**The task:**
Reproduce, exactly and in full, the lines from the one with "What Blender Python" through the one with "scene.camera = cam" in the data below; drop pictures.

**Raw records:**
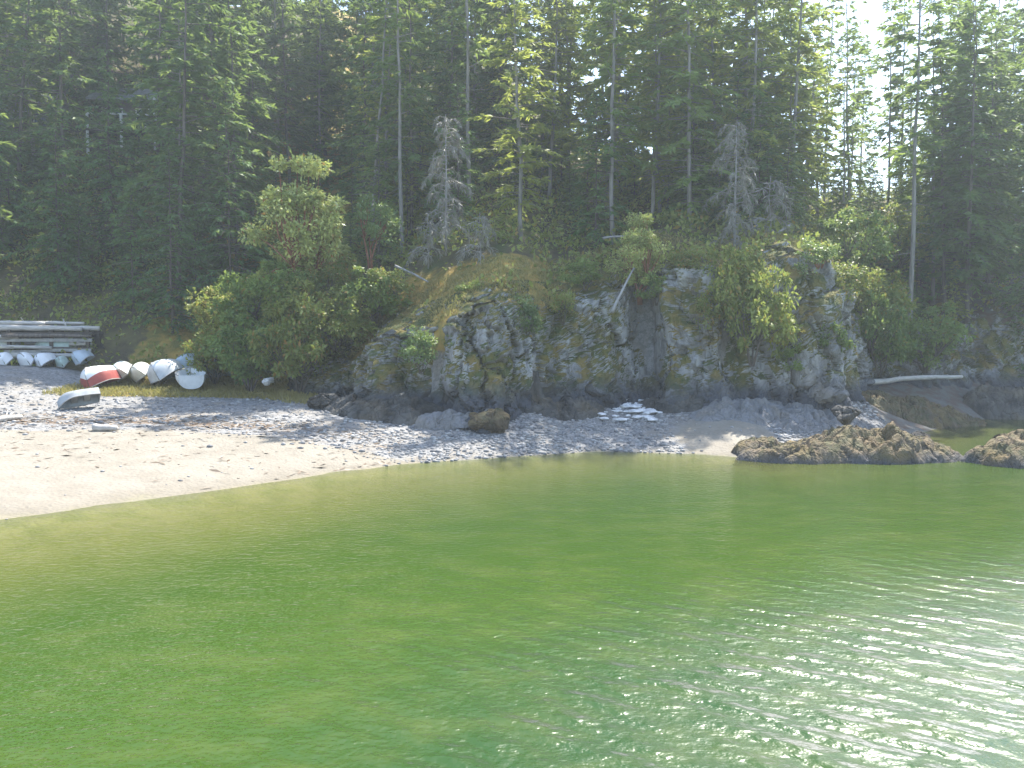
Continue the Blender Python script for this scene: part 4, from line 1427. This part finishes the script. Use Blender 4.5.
# ------------------------------------------------------------------ the log rack behind the boats
def rack():
    o = at(36, 354, 43.4)
    z0 = min(hz(o.x, o.y), o.z) - 0.05
    e = empty('log_rack', (o.x, o.y, z0), (0, 0, 0.03))
    tag(e, 'dark timber rack stacked with weathered logs behind the upper boats', 'rack')
    for x in (-3.2, -1.0, 1.1, 2.9):
        for y in (-0.6, 0.6):
            MB().box(x - 0.08, x + 0.08, y - 0.08, y + 0.08, -0.3, 1.5).build('post', M['darkwood'], e)
    for z in (0.55, 1.3):
        for y in (-0.6, 0.6):
            MB().box(-3.5, 3.2, y - 0.06, y + 0.06, z, z + 0.1).build('beam', M['darkwood'], e)
    MB().box(-3.4, 3.1, 0.68, 0.72, 0.0, 1.45).build('back_board', M['darkwood'], e)
    for x0, x1, z, hh in ((-3.5, 0.6, 0.30, 0.2), (-1.4, 3.15, 0.92, 0.16), (-3.4, -0.9, 1.0, 0.18), (0.5, 3.1, 0.42, 0.15)):
        MB().box(x0, x1, -0.71, -0.675, z, z + hh).build('board', M['rail'], e)
    spec = [(-3.6, 2.6, -0.45, 1.57, 0.17, 'drift', 'grey log lying at the front of the rack top'), (-3.3, 3.3, -0.1, 1.58, 0.17, 'drift', 'pale log second from the front on the rack top'),
            (-2.9, 2.2, 0.25, 1.58, 0.17, 'drift', 'short silvery log across the rack top'), (-3.5, 2.9, 0.58, 1.56, 0.15, 'drift', 'dull log at the back of the rack top'),
            (-3.0, 0.6, -0.25, 1.84, 0.13, 'drift', 'topmost short log piled on the rack'), (-1.6, 2.4, 0.15, 1.85, 0.12, 'drift', 'topmost long pale log piled on the rack'),
            (-3.2, 0.4, 0.3, 0.80, 0.14, 'drift', 'short grey log on the rack shelf under the pale logs'), (0.9, 3.0, -0.35, 0.79, 0.13, 'drift', 'stubby log at the right end of the rack shelf'),
            (-3.4, 1.2, -0.80, 0.62, 0.12, 'drift', 'grey pole lashed along the front of the rack'), (-1.2, 3.2, -0.82, 1.2, 0.10, 'bark', 'dark pole along the upper front of the rack'),
            (-3.5, -0.4, -0.84, 1.16, 0.12, 'drift', 'pale stub log along the upper front of the rack'), (-2.6, 3.0, -0.95, 0.22, 0.15, 'drift', 'weathered log on the ground before the rack'),
            (-3.3, 2.8, -0.3, 0.16, 0.18, 'bark', 'brown log on the ground under the rack'), (-3.0, 3.0, 0.1, 0.17, 0.17, 'bark', 'brown log deeper under the rack')]
    for i, (x0, x1, y, z, r, m, lab) in enumerate(spec):
        log('stacked_log', (o.x + x0, o.y + y, z0 + z), (o.x + x1, o.y + y + 0.05, z0 + z), r, lab, mat=m, seed=30 + i, bend=0.012, stubs=1, cat='log')
    for x, mt, lab in ((-1.9, 'cream', 'cream upturned skiff stored on the rack shelf'), (1.0, 'greenhull', 'pale green upturned skiff stored on the rack shelf')):
        d = make_dinghy('dinghy', 1.9, 0.9, 0.42, mt, lab, (o.x + x + 0.9, o.y - 0.1, z0 + 1.07), Euler((math.pi, 0, math.pi), 'XYZ'), None, 'rail', False)


rack()


# ------------------------------------------------------------------ cabins among the trees
def cabin(loc, rz, w, d, h, wall, label, deck=True, roof_over=0.6):
    e = empty('cabin', loc, (0, 0, rz))
    tag(e, label, 'cabin')
    m = MB().box(-w / 2, w / 2, 0, d, -3.0, h)
    n = len(m.v)
    m.build('wall', M[wall], e)
    hw = w / 2 + roof_over
    v = [(-hw, -roof_over, h + 0.02), (hw, -roof_over, h + 0.02), (hw, d + roof_over, h + 0.02), (-hw, d + roof_over, h + 0.02), (-hw, d / 2, h + 1.6), (hw, d / 2, h + 1.6)]
    v2 = [(x, y, z + 0.18) for x, y, z in v]
    f = [(0, 1, 5, 4), (2, 3, 4, 5)]
    allf = [tuple(reversed(q)) for q in f] + [tuple(6 + i for i in q) for q in f] + [(0, 6, 7, 1), (1, 7, 11, 5), (5, 11, 8, 2), (2, 8, 9, 3), (3, 9, 10, 4), (4, 10, 6, 0)]
    mesh_obj('roof', v + v2, [q for q in allf], M['roofm'], e)
    for x in (-w * 0.28, w * 0.22):
        fr = MB()
        a, b, z0, z1 = x - 0.7, x + 0.7, h * 0.30, h * 0.8
        for q in ((a - 0.08, a, z0 - 0.08, z1 + 0.08), (b, b + 0.08, z0 - 0.08, z1 + 0.08), (a, b, z0 - 0.08, z0), (a, b, z1, z1 + 0.08)):
            fr.box(q[0], q[1], -0.06, 0.03, q[2], q[3])
        wn_ = fr.build('window', M['trim'], e)
        MB().box(a, b, -0.02, 0.02, z0, z1).build('pane', M['pane'], wn_)
    if deck:
        MB().box(-w / 2, w / 2, -2.4, -0.02, -0.2, 0.0).build('deck', M['darkwood'], e)
        for x in (-w / 2 + 0.1, 0, w / 2 - 0.1):
            MB().box(x - 0.08, x + 0.08, -2.38, -2.22, -3.5, 1.0 if x < w / 2 - 0.2 else 2.4).build('post', M['trim'], e)
        MB().box(-w / 2, w / 2, -2.36, -2.26, 0.96 + 0.05, 1.06 + 0.05).build('rail', M['trim'], e)
    return e


def cabin_px(px, py, Y, *a, **k):
    return cabin(at(px, py, Y), *a, **k)


cabin_px(132, 136, 66.0, 0.1, 5.0, 5.0, 2.5, 'cabinwall', 'dark cabin with a white posted deck half hidden by firs on the slope')
cabin_px(8, 140, 64.0, 0.15, 5.0, 5.0, 2.6, 'bluewall', 'blue grey cabin glimpsed through the firs at the left edge', deck=False)
cabin_px(992, 205, 62.0, -0.15, 4.0, 4.0, 1.2, 'cabinwall', 'low brown cabin behind the large fir on the right ridge', deck=False)


# ------------------------------------------------------------------ scattering box added over the cove to stand in for lens veil
def haze():
    o = MB().box(-260, 260, -220, 260, -7.5, 75).build('haze', None)
    o.data.materials.clear()
    t = NT('veil_haze')
    v = t.n('ShaderNodeVolumePrincipled')
    v.inputs['Color'].default_value = (0.85, 0.95, 1.0, 1)
    v.inputs['Density'].default_value = 0.0010
    v.inputs['Anisotropy'].default_value = 0.3
    t.set(t.out, 'Volume', v.outputs[0])
    o.data.materials.append(t.m)
    tag(o, 'thin haze volume added over the cove for lens veil', None, None, 'stuff')


haze()
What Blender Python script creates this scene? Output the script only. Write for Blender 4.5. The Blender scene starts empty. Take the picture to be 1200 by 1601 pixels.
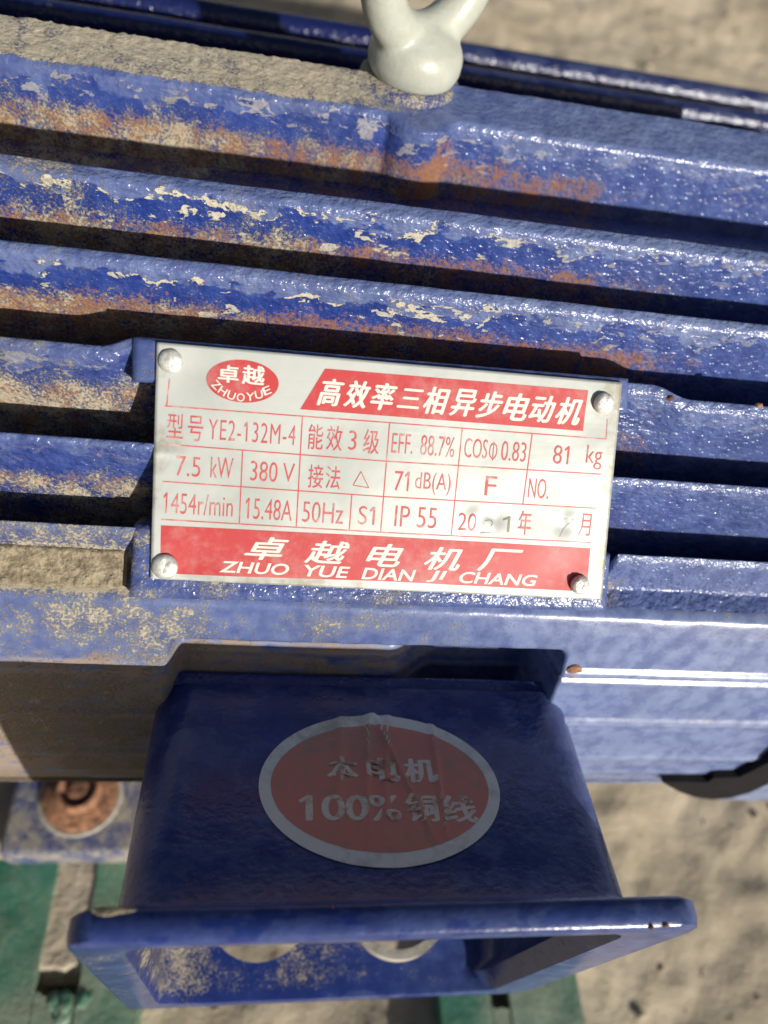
import bpy, bmesh, math, random
from mathutils import Vector, Matrix, noise
random.seed(7)
R = math.radians
scene = bpy.context.scene
C = scene.collection

# ------------------------------------------------------------------ camera
CAM = Vector((0, 0, 0.50))
EX = Vector((0.98485506, 0.06028343, 0.16256205))     # world X in camera axes (right, down, forward)
EY = Vector((-0.05039655, -0.79758939, 0.6010918))
EZ = Vector((0.16589364, -0.60018087, -0.78247187))
F = 1200.0
cd = bpy.data.cameras.new('camera'); cam = bpy.data.objects.new('camera', cd); C.objects.link(cam)
cd.sensor_fit = 'HORIZONTAL'; cd.sensor_width = 36; cd.lens = 36.0
cd.clip_start = 0.005; cd.clip_end = 2000
right = Vector((EX.x, EY.x, EZ.x)); down = Vector((EX.y, EY.y, EZ.y)); fwd = Vector((EX.z, EY.z, EZ.z))
M = Matrix.Identity(4)
for i, c in enumerate((right, -down, -fwd)):
    for j in range(3): M[j][i] = c[j]
M.translation = CAM
cam.matrix_world = M
cd.dof.use_dof = True; cd.dof.focus_distance = 0.197; cd.dof.aperture_fstop = 9.5
scene.camera = cam

# ------------------------------------------------------------------ light
SUN_EL, SUN_AZ = 16.0, 30.0        # elevation, and degrees to the right of -Y
w = bpy.data.worlds.new('World'); scene.world = w; w.use_nodes = True
nt = w.node_tree; nt.nodes.clear()
sk = nt.nodes.new('ShaderNodeTexSky'); sk.sky_type = 'NISHITA'; sk.sun_disc = False
sdir = Vector((math.sin(R(SUN_AZ)) * math.cos(R(SUN_EL)), -math.cos(R(SUN_AZ)) * math.cos(R(SUN_EL)), math.sin(R(SUN_EL))))
sk.sun_elevation = R(SUN_EL); sk.sun_rotation = math.atan2(sdir.x, sdir.y)
sk.air_density = 1.0; sk.dust_density = 2.0
bg = nt.nodes.new('ShaderNodeBackground'); bg.inputs[1].default_value = 0.06
out = nt.nodes.new('ShaderNodeOutputWorld')
nt.links.new(sk.outputs[0], bg.inputs[0]); nt.links.new(bg.outputs[0], out.inputs[0])
sl = bpy.data.lights.new('sun', 'SUN'); sl.energy = 5.0; sl.angle = R(1.0); sl.color = (1.0, 0.95, 0.87)
so = bpy.data.objects.new('sun', sl); C.objects.link(so)
so.rotation_euler = sdir.to_track_quat('Z', 'Y').to_euler(); so.location = (0.3, -0.6, 1.2)
scene.view_settings.view_transform = 'Standard'; scene.view_settings.look = 'None'
scene.view_settings.exposure = 0.12; scene.view_settings.gamma = 1

# ------------------------------------------------------------------ measuring helpers (motor laid out in real metres)
def ray(px, py):
    v = Vector((px - 600, py - 800.5, F)).normalized()
    return Vector((v.dot(EX), v.dot(EY), v.dot(EZ)))
def at_z(px, py, z): v = ray(px, py); return v * (z / v.z)
def at_y(px, py, y): v = ray(px, py); return v * (y / v.y)
PC = ray(600, 737) * 0.195                              # centre of the nameplate
PN = Vector((0, -math.cos(R(45)), math.sin(R(45))))     # its normal
RB = 0.140
AX = PC - PN * RB                                       # motor axis
def cyl(px, py, r=RB):
    v = ray(px, py); a = v.y**2 + v.z**2; b = -2 * (v.y * AX.y + v.z * AX.z); c = AX.y**2 + AX.z**2 - r * r
    D = max(b * b - 4 * a * c, 0)
    return v * ((-b - math.sqrt(D)) / 2 / a)
def circ(deg, r=RB): return (AX.y - r * math.cos(R(deg)), AX.z + r * math.sin(R(deg)))
def sm(a, b, x):
    t = min(max((x - a) / (b - a), 0), 1); return t * t * (3 - 2 * t)

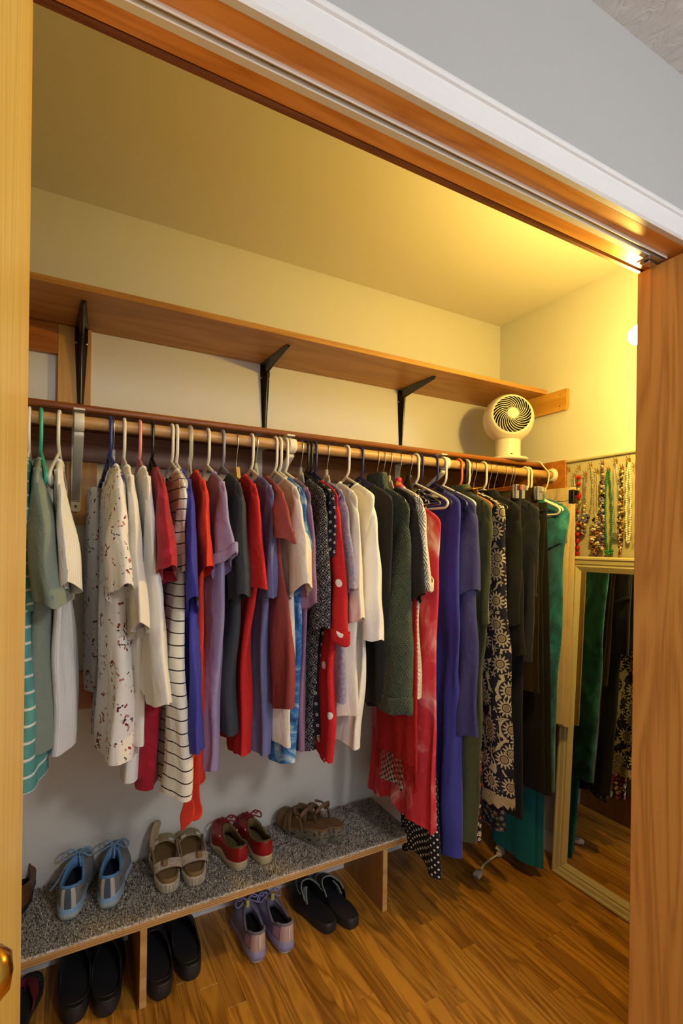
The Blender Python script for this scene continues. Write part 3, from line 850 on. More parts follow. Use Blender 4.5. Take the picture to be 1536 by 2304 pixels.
def garment(name, label, cat, mat, hook, hem, slv=None, hx=.020, neck=.088, half=.195, bodyf=None, bodyb=None, amp=.013, folds=52.0,
            straps=False, collar=None, cuff=None, seed=0.0, sw=.135, shx=None, slant=.03, group='clothes hanging on the rod', dip=.03, hemcurve=0.0,
            backslv=True, top=None, tophx=.010, flare=1.0, waist=None, extra=None, lean=.0, neckband=True, mat2=None, hemx=None, rot=0.0, slv_slack=.0):
    """a garment on a hanger; hem=(uL,uR,v) and slv=(uR,v) are sightings of its front edge in the photograph"""
    x0 = rod_x(hook); seed = seed or hook * .137
    zn = top or SHZ
    # hem: find depth of the front edge at the plane this garment hangs in
    uL, uR, vh = hem
    def front(u, v, hx_, lo, hi, want=None):
        p = at(u, v, X=x0 + hx_ + lean)
        y = min(hi, max(lo, want if want else p.y))
        q = at(u, v, Y=y)
        return y, q.x, q.z
    yfh, xr, zh = front(uR, vh, hx * 1.6, 1.27, 1.40, bodyf)
    hxh = hx * 1.5 * flare if hemx is None else hemx
    cxh = xr - hxh
    yb = bodyb or (2 * YROD - yfh)
    yfs = YROD - half
    rows = []; NR = 40
    drop = (half - neck) * .62
    zsh = zn - drop
    for i in range(NR + 1):
        t = i / NR
        if t < .16:                       # over the shoulders
            q = t / .16; z = lerp(zn, zsh, q)
            e = neck + (half - neck) * math.sin(q * PI / 2) ** .95
            yf, yb_ = YROD - e, YROD + e
            h_ = lerp(tophx, hx * .75, q); am = amp * .08
            cx = x0
        else:
            q = (t - .16) / .84; z = lerp(zsh, zh, q)
            s1 = smooth(0, .16, q)
            yf = lerp(yfs, lerp(yfs + .012, yfh, smooth(.1, 1, q)), s1)
            yb_ = lerp(YROD + half, lerp(YROD + half - .012, yb, smooth(.1, 1, q)), s1)
            h_ = lerp(hx * .75, hxh, q ** .8)
            if waist: h_ *= 1 - .35 * math.exp(-((q - waist) / .08) ** 2)
            am = amp * (.1 + .9 * smooth(.1, .9, q))
            cx = lerp(x0, cxh, q ** .85)
        r = ring_body(cx, h_, yf, yb_, z, seed * 3.1, am, folds)
        if t < .16:
            for p in r:
                if abs(p[1] - YROD) < neck * 1.0 and i < 5: p[2] -= dip * (1 if p[0] < cx else .6) * (1 - i / 5) * (1 - ((p[1] - YROD) / (neck * 1.02)) ** 2)
        if hemcurve and t > .8:
            for p in r: p[2] += hemcurve * smooth(.8, 1, t) * (math.cos((p[1] - yf) / max(.01, yb_ - yf) * 2 * PI) * .5 + .5)
        if t > .55:
            for p in r: p[2] += .007 * smooth(.55, 1, t) * math.sin((p[1] - yf) * 40 + seed * 2)
        for p in r: jitter(p, 9, .016 * smooth(.05, .5, t) * min(1, h_ / .02), seed)
        rows.append(r)
    t_ = thing(name, label, cat, (x0, YROD, min(p[2] for p in rows[-1])), group=group)
    full = close_edge(rows)
    body = cloth_mesh(full).build('body', mat, t_)
    if neckband and not straps:
        MB().tube([tuple(p) for p in rows[0][:-1]], .0042, 6, closed=True).build('neckband', mat2 or mat, t_)
    if straps:
        pass
    if slv:
        su, sv = slv[0], slv[1]; shx_ = shx or hx * 1.25
        for side in (-1, 1) if backslv else (-1,):
            p = at(su, sv, X=x0 + shx_ * 1.1)
            yo = min(1.335, max(1.225, p.y)); q = at(su, sv, Y=yo)
            xe = q.x - shx_; ze = q.z
            out0 = half + .006; oute = YROD - yo
            zs = zsh + .034; rr = []; NS = 22
            for i in range(NS + 1):
                s = i / NS; z = lerp(zs, ze, s)
                w = lerp(.018, sw, smooth(0, .42, s)); w *= 1 + .06 * smooth(.6, 1, s)
                o_ = lerp(lerp(half - .030, out0, smooth(0, .22, s)), oute, smooth(.05, 1, s) * .6 + s * .4)
                y_a, y_b = YROD + side * o_, YROD + side * (o_ - w)
                yf, yb_ = min(y_a, y_b), max(y_a, y_b)
                h_ = lerp(tophx * .9, shx_, smooth(0, .55, s))
                cx = lerp(x0, xe if side < 0 else lerp(x0, xe, .35), s)
                r = ring_body(cx, h_, yf, yb_, z, seed * 5 + side, amp * .75 * s, 55, 34, 1.25, .9)
                for p_ in r:
                    f_ = (p_[1] - YROD) * side
                    p_[2] += slant * smooth(.3, 1, s) * ((o_ - f_) / max(w, .01) - .5) * 2 * (-1)
                    jitter(p_, 14, .010 * smooth(.1, .6, s), seed + side * 7)
                    p_[2] += .004 * s ** 3 * math.sin(p_[0] * 130 + seed) * (1 if i else 0)
                    p_[1] += noise.noise(Vector((p_[0] * 20, seed, p_[2] * 11))) * .006 * s
                rr.append(r)
            if cuff:
                hgt = cuff; n0 = len(rr)
                base = rr[-1]; cxm = sum(p_[0] for p_ in base) / len(base); cym = sum(p_[1] for p_ in base) / len(base)
                cr = []
                for dz, sc_ in ((hgt * .98, 1.03), (hgt, 1.10), (hgt * .9, 1.14), (.004, 1.15), (0, 1.12), (-.001, 1.05)):
                    cr.append([[cxm + (p_[0] - cxm) * sc_, cym + (p_[1] - cym) * (1 + (sc_ - 1) * .5), p_[2] + dz] for p_ in base])
                cr = close_edge(cr)
            fr = close_edge(rr, up=.045)
            so = cloth_mesh(fr).build('sleeve', mat, t_)
            if cuff: cloth_mesh(cr).build('cuff', mat2 or mat, so)
    if collar:
        # stand or turtle neck round the neck opening
        cr = []
        for dz, sc_ in ((-.012, 1.0), (.0, 1.02), (collar * .5, .92), (collar, .86), (collar + .003, .80), (collar * .9, .74), (0.0, .74)):
            cr.append([[x0 + (p[0] - x0) * 1.15 + (.006 if p[0] > x0 else -.006), YROD + (p[1] - YROD) * sc_, zn + dz] for p in rows[0]])
        MB().grid(cr, loft_uv(cr)).build('collar', mat, t_)
    t_['_x'] = x0
    del t_['_x']
    return t_, rows, (x0, cxh, hxh, yfh, zh)

def panel(name, label, cat, mat, hook, top_uv, hem, yf, yb, hx=.016, amp=.008, folds=55, ztop=None, xs=None, group='clothes hanging on the rod', legs=False, xtop=None, seed=0.0, band=None, bandmat=None):
    """cloth folded flat and hanging straight down: trousers, skirts, shawls"""
    x0 = rod_x(hook) if xtop is None else xtop; seed = seed or hook * .21
    uL, uR, v = hem; q = at(uR, v, Y=yf); zh = q.z; cxh = q.x - hx * 1.2
    zt = ztop if ztop else ZROD - .105
    rows = []; NR = 30
    for i in range(NR + 1):
        t = i / NR; z = lerp(zt, zh, t)
        r = ring_body(lerp(x0, cxh, t), hx * lerp(.75, 1.2, t), lerp(yf + .01, yf, t), lerp(yb - .01, yb, t), z, seed, amp * lerp(.25, 1, t), folds)
        for p in r: jitter(p, 8, .008 * smooth(.1, .6, t), seed)
        rows.append(r)
    t_ = thing(name, label, cat, (x0, (yf + yb) / 2, min(p[2] for p in rows[-1])), group=group)
    full = close_edge(rows)
    if legs:    # front and back leg lie side by side
        for dx in (-.5, .5):
            rr = []
            for i_, r in enumerate(rows):
                c_ = sum(p[0] for p in r) / len(r); g_ = min(1, i_ / 8)
                rr.append([[c_ + (p[0] - c_) * .6 + hx * dx * g_, p[1] + (.014 * g_ if dx < 0 else 0), p[2] + (.010 * g_ if dx < 0 else 0)] for p in r])
            cloth_mesh(close_edge(rr)).build('leg', mat, t_)
    else:
        cloth_mesh(full).build('body', mat, t_)
    wb_ = [[[x0 + (p[0] - x0) * 1.15, p[1] + (-.002 if p[1] < YROD else .002), zt + dz] for p in rows[0]] for dz in (-(band or .03), -(band or .03) + .001, .002, .004)]
    MB().grid(wb_, loft_uv(wb_)).build('waistband', bandmat or mat, t_)
    return t_, rows, (x0, cxh, zh)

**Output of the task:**
What Blender Python script creates this scene? Output the script only. Write for Blender 4.5. The Blender scene starts empty. Take the picture to be 1200 by 1601 pixels.
import bpy, bmesh, math, random
from mathutils import Vector, Matrix, noise
random.seed(7)
R = math.radians
scene = bpy.context.scene
C = scene.collection

# ------------------------------------------------------------------ camera
CAM = Vector((0, 0, 0.50))
EX = Vector((0.98485506, 0.06028343, 0.16256205))     # world X in camera axes (right, down, forward)
EY = Vector((-0.05039655, -0.79758939, 0.6010918))
EZ = Vector((0.16589364, -0.60018087, -0.78247187))
F = 1200.0
cd = bpy.data.cameras.new('camera'); cam = bpy.data.objects.new('camera', cd); C.objects.link(cam)
cd.sensor_fit = 'HORIZONTAL'; cd.sensor_width = 36; cd.lens = 36.0
cd.clip_start = 0.005; cd.clip_end = 2000
right = Vector((EX.x, EY.x, EZ.x)); down = Vector((EX.y, EY.y, EZ.y)); fwd = Vector((EX.z, EY.z, EZ.z))
M = Matrix.Identity(4)
for i, c in enumerate((right, -down, -fwd)):
    for j in range(3): M[j][i] = c[j]
M.translation = CAM
cam.matrix_world = M
cd.dof.use_dof = True; cd.dof.focus_distance = 0.197; cd.dof.aperture_fstop = 9.5
scene.camera = cam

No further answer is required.